There is something very jarring, and very important, illuminated in the brief prayer Rick Warren offered up at President Obama’s first pass at Presidential Inauguration on Tuesday. And the challenge it presents is this: can the offer of an explicitly and unapologetically Christian prayer by a Christian minister ever be wrong?
In the context of a Presidential Inauguration ceremony, the answer might be, Yes. After all, this is a secular ceremony, secular in the sense of admitting to the nation’s religious diversity. President Obama, be sure to recall, included “non-believers” in his poignant litany of citizens whose recognition he intends to make a priority. Ever since President Madison first invoked the name of God in 1821 at a Presidential Inaugural Address, it has been fairly common to do so—so long as you do not add a qualifier. A President of the people, elected by the people and intended to work for the people, needs to represent all the people without exclusion. “God,” in this way of speaking, means the non-denominational God of us all. Were a President to say more than “God bless you,” or “God bless America,” were he or she to say “may the God we see revealed Incarnate in Christ lay a blessing upon you,” then a blithely ecumenical moment would turn partisan and exclusionary.

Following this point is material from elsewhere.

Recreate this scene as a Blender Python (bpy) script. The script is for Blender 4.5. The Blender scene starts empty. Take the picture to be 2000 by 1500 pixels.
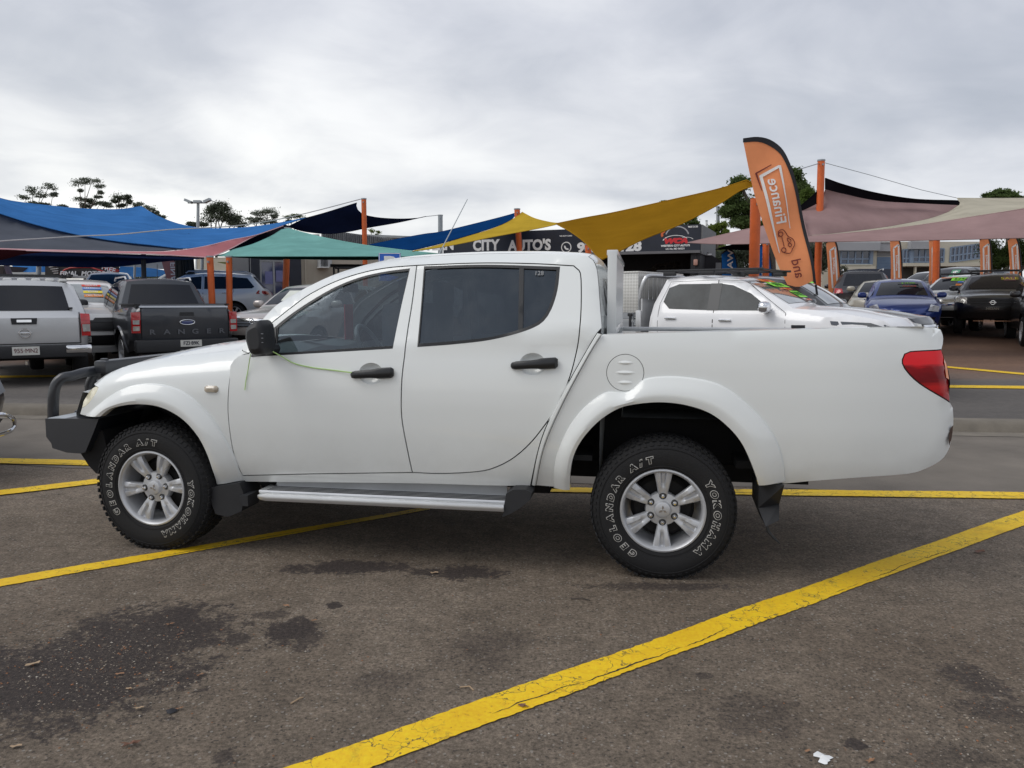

The concern now is whether that line was crossed by Rick Warren. His very first words were addressed to “Almighty God, our Father,” and that already suggests a prayer that has zeroed in on the Abrahamic faiths, potentially excluding all others. Four sentences later, he invoked “the Scripture” (note the singular) and the fundamental credo of monotheism, the Shema: “Hear O Israel, the Lord our God, the Lord is one.”
It is that use of the first person plural, *our* God, that nags. Does this “we” really include our Hindu, Buddhist, Zoroastrian, Taoist, and Confucian fellow-citizens? Is the invocation of “God” without any qualifier already a violation of the unwritten prime directive of Inaugural Address?
If so, then Rick Warren came intending to rewrite that unwritten rule, and he came to set the record straight. His prayer concluded in unapologetically and exclusively Christian, terms: “I humbly ask this in the name of the One who changed my life, Yeshua, Isa, Jesus, Jesus (with Spanish inflection)”… and then he recited the so-called Lord’s Prayer (as found in the Gospel According to Matthew 6:9-13, and in slightly different form in the Gospel According to Luke, 11:2-4).
I’m not certain if this prayer crosses an ecumenical line or not; it certainly dances artfully with the boundary. It starts with Israel and ends with Christ. It makes no attempt to include polytheists or non-believers other than in its vague acknowledgment that “we are all Americans.”
So who is this “we”? That is the question that nags at me, still. Warren’s prayer plays amazingly on the full possibilities of the uses of first-person address. In the beginning of the speech, it was all first person plural: “all *we* see,”… “the Scripture tells *us*.” But the prayer ends with a decisive use of the first person singular: “*I* humbly ask this in the name of the One who changed *my* life.” And while the One he quotes spoke in the plural (“give *us* this day”), Rick Warren has run the risk here of inviting a descent into the depths of a dangerous religious narcissism. A prayer that began with “we,” ended with “me.” A prayer that began with all of us, narrowed itself to the Judeo-Christian monotheist, then more narrowly still on the Christian, then more narrowly still on that faith as experienced by Rick Warren himself. It is a stunning rhetorical achievement. This is my prayer, offered to my God, the truth spoken as I see it, regardless of whom it may offend or exclude.
It would be fine thing to initiate a discussion about whether this an appropriate prayer in this setting or not.